3. A sheath as defined in Claim 2 wherein the side faces of said cluster of said elements have a relatively slow spiral twist in a first direction about said axis, and wherein the binder means comprises a binder wire spirally wrapped around the cluster with a relatively rapid opposite spiral twist.

4. A sheath as defined in Claim 3 wherein the binder wire is swaged in place.

5. A sheath as defined in Claim 4 wherein the binder means further comprises a synthetic jacketing sleeve compressively shrunk over the cluster and binder wire.

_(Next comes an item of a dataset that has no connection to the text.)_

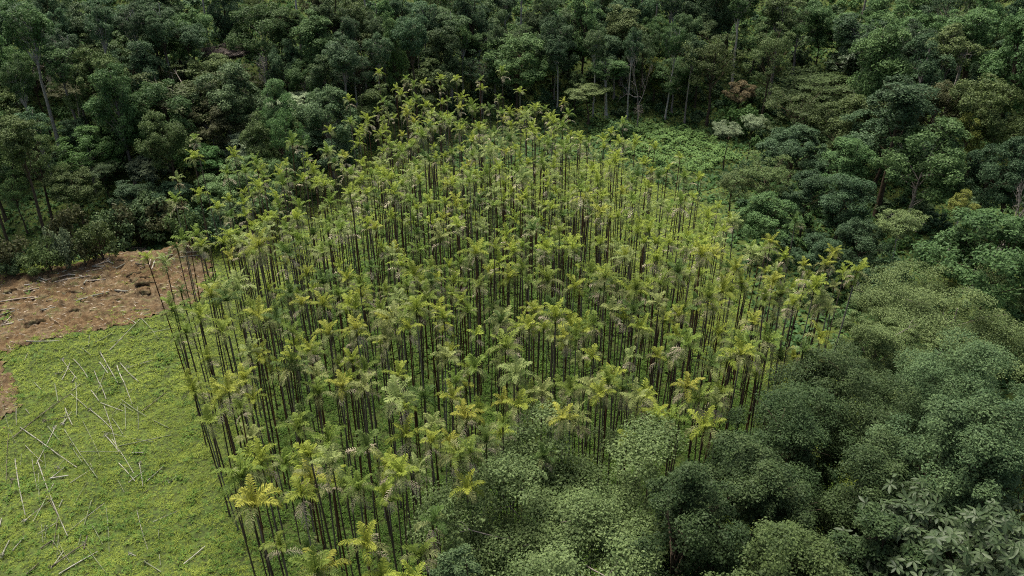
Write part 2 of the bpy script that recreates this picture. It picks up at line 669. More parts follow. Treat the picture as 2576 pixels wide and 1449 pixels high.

6. A method of manufacturing a flexible round tubular metal sheath, such as for a push-pull cable, comprising swaging a cluster of round wires layed longitudinally in circular series about and against an elongated round mandrel until concavely arcuate inside faces are formed against the mandrel adjoined by mutually abutted substantially radial faces, and enwrapping the swaged cluster by binder means compressively gripping the wires of the cluster.

7. A method as defined in Claim 6 wherein progression of the swaging is terminated with the inside corners of the swaged wires still slightly rounded.

8. A method as defined in Claim 7 wherein the cluster is wrapped by a binder wire at a predetermined pitch in a given direction around the cluster and swaged in place thereon.

9. A method as defined in Claim 8 wherein the wires of the cluster are layed around the mandrel with a spiral pitch that is high and opposite relative to that of the binder wire.

10. A push-pull cable sheath substantially as described hereinbefore with reference to and as illustrated in the accompanying drawings.

11. A method of manufacturing a flexible round tubular metal sheath substantially as described hereinbefore with reference to the accompanying drawings.

1 2. Any other novel feature or combination disclosed hereinbefore or in the accompanying drawings.